A tauromaquia teve o apoio e foi musa de grandes vultos em todas as expressões artísticas e épocas, só para citar alguns nomes: Júlio Pomar, Alves Redol, Pedro Almodôvar, Georges Bizet, Ravel, Manuel de Falha, J. Coltrane, Picasso, Miró, Dali, Goia, Luís Buñuel, Orson Welles, Ernest Hemingway, Camilo José Cela, Pablo Berger, Amália Rodrigues, Henrique Campos, Ava Gardner, F. Garcia Llorca, e muitos outros, a lista seria interminável. Diabolizar as corridas de toiros com um cartel de apoiantes como este é um trabalho de Hércules, pois são nomes incontornáveis da cultura e das artes, incluindo muitos politicamente de esquerda.
Por todas estas razões e outras, todo o cuidado é pouco nesta matéria. Seremos presa fácil da direita se apoiarmos este projecto de lei, pois, ao contrário da CDU, não temos um PEV para apoiar o PAN e um PCP para votar contra, e ficar de bem com Deus e com o Diabo.

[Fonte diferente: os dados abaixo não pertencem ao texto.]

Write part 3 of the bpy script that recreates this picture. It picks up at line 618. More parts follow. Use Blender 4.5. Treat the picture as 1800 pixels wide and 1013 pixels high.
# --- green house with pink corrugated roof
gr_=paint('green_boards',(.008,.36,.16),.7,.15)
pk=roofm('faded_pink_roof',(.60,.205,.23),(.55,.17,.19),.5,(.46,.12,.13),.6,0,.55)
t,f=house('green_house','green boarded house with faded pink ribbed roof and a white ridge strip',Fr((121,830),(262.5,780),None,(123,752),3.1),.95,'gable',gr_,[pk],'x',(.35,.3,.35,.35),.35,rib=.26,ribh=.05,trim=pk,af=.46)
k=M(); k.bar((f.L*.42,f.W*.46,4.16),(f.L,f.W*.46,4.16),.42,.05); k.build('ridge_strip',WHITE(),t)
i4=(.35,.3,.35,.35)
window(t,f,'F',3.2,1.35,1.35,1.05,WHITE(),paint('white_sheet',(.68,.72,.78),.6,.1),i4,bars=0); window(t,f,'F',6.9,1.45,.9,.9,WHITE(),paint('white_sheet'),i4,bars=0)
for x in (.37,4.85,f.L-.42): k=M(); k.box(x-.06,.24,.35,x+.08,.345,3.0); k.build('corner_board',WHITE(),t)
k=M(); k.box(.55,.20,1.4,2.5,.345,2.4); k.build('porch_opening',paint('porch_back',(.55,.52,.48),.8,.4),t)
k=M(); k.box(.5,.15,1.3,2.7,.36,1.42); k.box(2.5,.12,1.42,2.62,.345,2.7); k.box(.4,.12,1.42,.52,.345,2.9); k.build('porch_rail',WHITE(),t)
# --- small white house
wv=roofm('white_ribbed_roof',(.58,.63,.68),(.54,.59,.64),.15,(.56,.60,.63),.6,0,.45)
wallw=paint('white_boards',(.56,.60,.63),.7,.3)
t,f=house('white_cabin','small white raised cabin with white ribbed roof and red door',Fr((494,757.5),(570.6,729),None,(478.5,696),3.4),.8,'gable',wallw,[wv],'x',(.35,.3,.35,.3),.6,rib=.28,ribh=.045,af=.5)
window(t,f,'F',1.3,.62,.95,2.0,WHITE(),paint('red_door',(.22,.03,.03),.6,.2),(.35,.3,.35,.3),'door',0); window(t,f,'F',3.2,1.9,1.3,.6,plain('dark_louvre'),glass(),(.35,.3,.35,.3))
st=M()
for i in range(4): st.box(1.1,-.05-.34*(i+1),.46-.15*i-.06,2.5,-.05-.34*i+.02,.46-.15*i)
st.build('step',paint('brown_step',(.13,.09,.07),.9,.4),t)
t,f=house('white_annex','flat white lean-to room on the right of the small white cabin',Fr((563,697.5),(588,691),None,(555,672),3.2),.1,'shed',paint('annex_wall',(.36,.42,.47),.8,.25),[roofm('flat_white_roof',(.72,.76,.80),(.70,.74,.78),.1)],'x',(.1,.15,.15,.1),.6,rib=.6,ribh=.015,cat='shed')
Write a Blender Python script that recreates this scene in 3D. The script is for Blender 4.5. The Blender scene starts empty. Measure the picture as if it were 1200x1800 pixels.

A cultura democrática está em construção permanente, e as tentações de proibicionismos salvadores de “sistemas virtuosos” não lhe são estranhas – não costumam levar a bons caminhos. As ideias diferentes debatem-se sem insultos nem pressa, com persistência, se quisermos promover a mudança de opinião, e a mudança de políticas por apoio popular, como deve ser em democracia. A voragem mediática que insinua bondade em tudo o que aparece nas notícias do dia não nos deve impedir a sensatez. As decisões políticas razoáveis e responsáveis devem ter em conta não apenas os desejos ou intenções anunciados expressamente, mas também as consequências e os efeitos previsíveis, no curto e no longo prazo. Se o que pretendermos, porém, for dar um recado e promover a obediência a um ou outro “dogma”, ou convicção de alguns, por mais legítima que seja, não estamos a tratar de democracia mas de outra coisa, que não é, para mim, uma coisa de esquerda.
Faço um apelo ao bom senso na votação deste projecto de lei.
Carlos Patrão*, vereador eleito do Bloco de Esquerda em Vila Franca de Xira
(*) Não aficionado
23 de Maio de 2018, Vila Franca de Xira.